Cost-Effective, Hydrogen-Rich, and Ultramicroporous Metal-Organic Framework for Efficient Separation of SF6 from N2.

It is essential for the industry to create an adsorbent that combines a high capacity with selectivity to achieve the effective separation of SF₆ from gas mixtures. In this study, we prepared a cost-effective nickel-based metal-organic framework (MOF), Ni(BTC)(BPY), which features hydrogen-rich ultramicroporous channels specifically designed for separating SF₆/N₂ gas mixtures.
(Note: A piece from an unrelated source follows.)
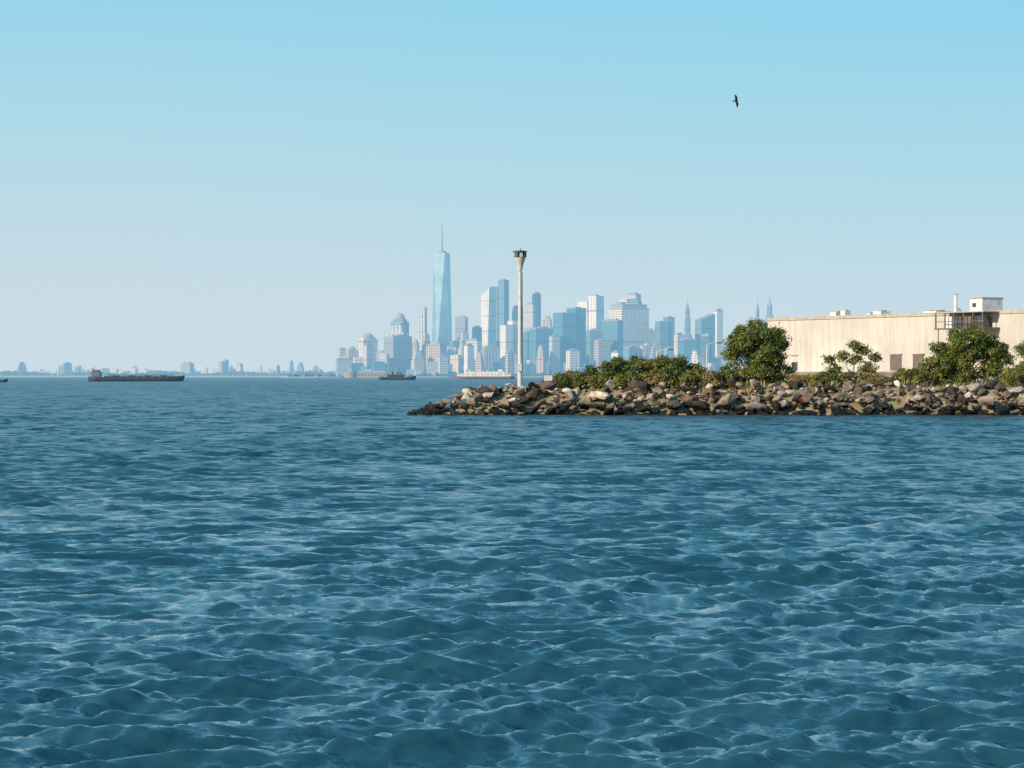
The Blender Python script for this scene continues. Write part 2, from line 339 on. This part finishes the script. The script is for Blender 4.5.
# ---------------------------------------------------------------- lamp mast
MET=simple('painted_steel',(.62,.57,.50),.5,.0,.15,2); DK=simple('dark_metal',(.05,.05,.05),.5); CONC=simple('concrete',(.36,.33,.29),.9,scale=2)
LENS=simple('lamp_glass',(.5,.52,.5),.15)
d=246; x=X(520,d); g=2.45; zt=Z(251,d)-g
b=MB(); b.box(0,0,-1.6,.15,1.1,1.1,2); b.box(0,0,.15,.22,.7,.7,0)
b.tube([(0,0,.22),(0,0,zt*.5),(0,0,zt-1.9)],[.23,.185,.15],14)
b.tube([(0,0,zt-1.9),(0,0,zt-1.3),(0,0,zt-.75),(0,0,zt-.62)],[.19,.30,.50,.53],14,0)
for k in range(8):
    a=k*math.pi/4+.2; b.box(math.cos(a)*.47,math.sin(a)*.47,zt-.58,zt-.16,.26,.30,1 if k%2 else 3,rot=a,taper=.85)
b.tube([(0,0,zt-.62),(0,0,zt-.12)],[.3,.3],10,1)
b.tube([(0,0,zt-.12),(0,0,zt-.02),(0,0,zt+.06)],[.68,.66,.2],16,1)
b.tube([(.05,0,zt),(.05,0,zt+.35)],[.03,.02],6,1)
b.tube([(.21,-.05,1.5),(.21,-.05,zt-2)],[.035,.03],6,1)
b.box(.0,-.30,1.6,2.3,.34,.2,0)
b.obj('street_lamp',(x,d,g),[MET,DK,CONC,LENS])
for px,dd,py in [(657,330,352),(707,350,345)]:
    b=MB(); h=Z(py,dd)-2.6; b.tube([(0,0,0),(0,0,h)],[.11,.07],8); b.tube([(0,0,h),(.6,0,h+.25),(1.5,0,h+.3)],[.06,.05,.05],6); b.box(1.7,0,h+.22,h+.36,.7,.28,1)
    b.obj('street_lamp',(X(px,dd),dd,2.6),[MET,DK])
b=MB(); b.tube([(0,0,0),(0,0,1.5)],[.05,.05],6); b.box(0,-.06,1.0,1.6,.9,.04,1); b.box(0,-.085,1.05,1.55,.8,.01,0); b.obj('warning_sign',(X(548,246),246,ground_z(X(548,246),246)),[MET,DK])

# road + guard rail
ASP=simple('asphalt',(.06,.06,.062),.9,scale=.5); PW=simple('white_paint',(.75,.74,.70),.6)
b=MB(); b.box(130,300,2.60,2.78,230,9,0); b.box(130,295.35,2.60,2.9,230,.3,1); b.box(130,304.65,2.60,2.9,230,.3,1)
for i in range(36): b.box(20+i*6,300,2.78,2.786,3,.15,2)
b.obj('road',mats=[ASP,CONC,PW])
b=MB()
for i in range(56): b.box(i*3.0,0,0,.85,.15,.15,0)
b.box(82,-.1,.5,.8,166,.06,1); b.obj('guard_rail',(24,292,2.6),[DK,MET])

# ---------------------------------------------------------------- warehouse
m,nt,bs=newmat('warehouse_stucco'); tc=N(nt,'ShaderNodeTexCoord')
mp=N(nt,'ShaderNodeMapping'); nt.links.new(tc.outputs['Object'],mp.inputs[0]); mp.inputs['Scale'].default_value=(1,1,.12)
n1=noise(nt,mp.outputs[0],1.1,6,.65); n2=noise(nt,tc.outputs['Object'],.12,4)
c=mix(nt,mapr(nt,n2.outputs['Fac'],.35,.65),(.55,.485,.42,1),(.66,.60,.53,1)); c=mix(nt,mapr(nt,n1.outputs['Fac'],.44,.76,0,.6),c,(.40,.32,.25,1))
nt.links.new(c,bs.inputs['Base Color']); bs.inputs['Roughness'].default_value=.9; STU=m
GL=simple('window_glass',(.07,.08,.085),.15); ROOF=simple('roof_edge',(.48,.40,.32),.9); RUST=simple('weathered_steel',(.17,.13,.11),.8); WHT=simple('white_panel',(.74,.70,.64),.6); PLN=simple('plinth_render',(.30,.24,.19),.9)
p0=Vector((X(768,440),440)); p1=Vector((X(947,400),400)); dr=(p1-p0).normalized(); rot=math.atan2(dr.y,dr.x); L=(p1-p0).length; LT=L+34
b=MB(); Hh=13.3-2.6
b.box(LT/2,22,0,Hh-.5,LT,44,0)
b.box(LT/2,22,Hh-.5,Hh,LT+.3,44.3,1)
b.box(LT/2,-.12,0,1.7,LT,.18,5)
for xx,ww in [(7.5,1.5),(27,1.6),(34,2.8),(39.5,2.6),(44.5,1.5)]:
    b.box(xx,-.03,1.9,3.3 if ww<2 else 4.3,ww,.1,2 if ww<2 else 3); b.box(xx,-.1,4.35,4.5,ww+.4,.22,1)
for xx,ww,hh in [(7,1.6,.9),(9.4,1.2,1.1),(16,.9,.5),(19,2.0,.8),(33,3.2,.5),(38,.8,.7)]:
    b.box(xx,9,Hh,Hh+hh,ww,ww,4); b.tube([(xx,9,Hh+hh),(xx,9,Hh+hh+.2)],[ww*.35,ww*.4],8,1)
b.tube([(L-.4,2,Hh),(L-.4,2,Hh+2.7)],[.3,.28],10,4); b.tube([(L-.4,2,Hh+2.7),(L-.4,2,Hh+2.85)],[.42,.42],10,1)
b.box(L+2.0,6,Hh,Hh+2.1,2.9,4,4); b.box(L+2.0,6,Hh+2.1,Hh+2.25,3.1,4.3,1); b.box(L+1.6,3.96,Hh+.8,Hh+1.4,.8,.1,2)
b.box(L+6.5,-1.6,Hh-2.7,Hh-2.5,11.4,3.1,3); b.box(L+6.5,-1.6,Hh-.25,Hh-.1,11.4,3.1,1)
for i in range(6): b.box(L+1.0+i*2.15,-3.0,Hh-2.5,Hh-.25,.16,.16,3)
for i in range(3): b.box(L+1.4+i*5.1,-2.9,0,Hh-2.7,.2,.2,0)
b.box(L+6.5,-3.05,Hh-1.6,Hh-1.5,11.2,.08,3)
for i,(q,cc) in enumerate([(3.0,4),(5.3,2),(7.4,3),(9.8,2)]): b.box(L+q,-1.4,Hh-2.5,Hh-2.5+1.7,1.5,1.6,cc)
for i in range(6): b.box(L+2+i*2.3,-.05,Hh-6.2,Hh-5.0,1.0,.12,2)
b.obj('warehouse',(p0.x,p0.y,2.6),[STU,ROOF,GL,RUST,WHT,PLN],rot=rot)
b=MB(); b.box(40,0,0,1.3,90,.3,0); b.box(40,0,1.3,1.42,90.2,.45,0)
for i in range(18): b.box(-4+i*5.2,-.2,0,1.5,.5,.3,0)
b.obj('concrete_wall',(52,385,2.6),[CONC])

# ---------------------------------------------------------------- skyline
P=[((.60,.60,.58),(.09,.13,.16)),((.34,.37,.40),(.05,.09,.12)),((.16,.26,.32),(.04,.12,.16)),((.74,.69,.62),(.16,.19,.21)),((.48,.40,.33),(.08,.10,.11)),((.07,.20,.26),(.03,.12,.16)),((.78,.77,.73),(.30,.34,.36)),((.06,.10,.14),(.02,.05,.08))]
ROOFG=simple('rooftop_plant',(.3,.31,.32),.8)
def tower(x0,x1,yt,d,style=0,kind='flat',rot=None,name='office_tower',bay=7.0,floor=4.2):
    w=(x1-x0)*d/F; h=Z(yt,d); rot=random.choice([-1,1,1])*random.uniform(.3,.65) if rot is None else rot
    a=w/(math.cos(rot)+.75*abs(math.sin(rot))); dp=a*.75; b=MB()
    if kind=='flat': b.box(0,0,0,h-4,a,dp); b.box(0,0,h-4,h-.5,a*.97,dp*.97,1); b.box(a*.08,0,h-.5,h+5,a*.45,dp*.45,1); b.box(-a*.3,0,h-.5,h+2.5,a*.15,dp*.3,1)
    elif kind=='step':
        b.box(0,0,0,h*.62,a,dp); b.box(0,0,h*.62,h*.82,a*.8,dp*.8); b.box(0,0,h*.82,h*.95,a*.58,dp*.58); b.box(0,0,h*.95,h,a*.35,dp*.35,1)
    elif kind=='spire':
        b.box(0,0,0,h*.55,a,dp); b.box(0,0,h*.55,h*.76,a*.72,dp*.72); b.box(0,0,h*.76,h*.88,a*.5,dp*.5); b.box(0,0,h*.88,h*.97,a*.5,dp*.5,1,taper=.1); b.tube([(0,0,h*.96),(0,0,h*1.04)],[1.5,.6],6,1)
    elif kind=='slant':
        b.add([(-a/2,-dp/2,0),(a/2,-dp/2,0),(a/2,dp/2,0),(-a/2,dp/2,0),(-a/2,-dp/2,h*.9),(a/2,-dp/2,h),(a/2,dp/2,h),(-a/2,dp/2,h*.9)],[(4,5,6,7),(0,1,5,4),(1,2,6,5),(2,3,7,6),(3,0,4,7)])
    elif kind=='dome':
        b.box(0,0,0,h*.86,a,dp); b.box(0,0,h*.86,h*.9,a*.8,dp*.8)
        b.tube([(0,0,h*.9+ (h*.1)*math.sin(i/6*math.pi/2)) for i in range(7)],[max(.5,a*.36*math.cos(i/6*math.pi/2)) for i in range(7)],14,1)
    elif kind=='pyr':
        b.box(0,0,0,h*.87,a,dp); b.box(0,0,h*.87,h,a*.92,dp*.92,1,taper=.05)
    elif kind=='slab2':
        b.box(-a*.22,0,0,h*.93,a*.56,dp); b.box(a*.28,dp*.05,0,h,a*.44,dp*.9); b.box(a*.28,0,h,h+4,a*.2,dp*.4,1)
    elif kind=='crown':
        b.box(0,0,0,h*.88,a,dp); b.box(0,0,h*.88,h*.93,a*.9,dp*.9,1); b.box(0,0,h*.93,h,a*.42,dp*.5,0); b.box(-a*.3,0,h*.93,h*.96,a*.2,dp*.4,1); b.box(a*.3,0,h*.93,h*.97,a*.16,dp*.4,1)
    W,G=P[style]
    f1=facade(W,G,floor,bay); return b.obj(name,(X((x0+x1)/2,d),d,0),[f1,ROOFG],rot=rot)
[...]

The findings from the adsorption experiments demonstrated that Ni(BTC)(BPY) achieved a remarkable SF₆ adsorption capacity of 5.08 mmol g^-1 and an ideal adsorbed solution theory SF₆/N₂ selectivity of 382. This effectively resolves the trade-off encountered in the development of adsorbents between capacity and selectivity. Theoretical calculations indicated the optimal adsorption sites for SF₆ within the pore channels. The strong interactions between the F atoms in SF₆ and the numerous H atoms in the channels account for the superior SF₆ adsorption performance of this material. Breakthrough experiments provided additional evidence that the MOF can completely separate SF₆/N₂ mixtures, positioning it as an excellent candidate for recovering SF₆ from these gas mixtures.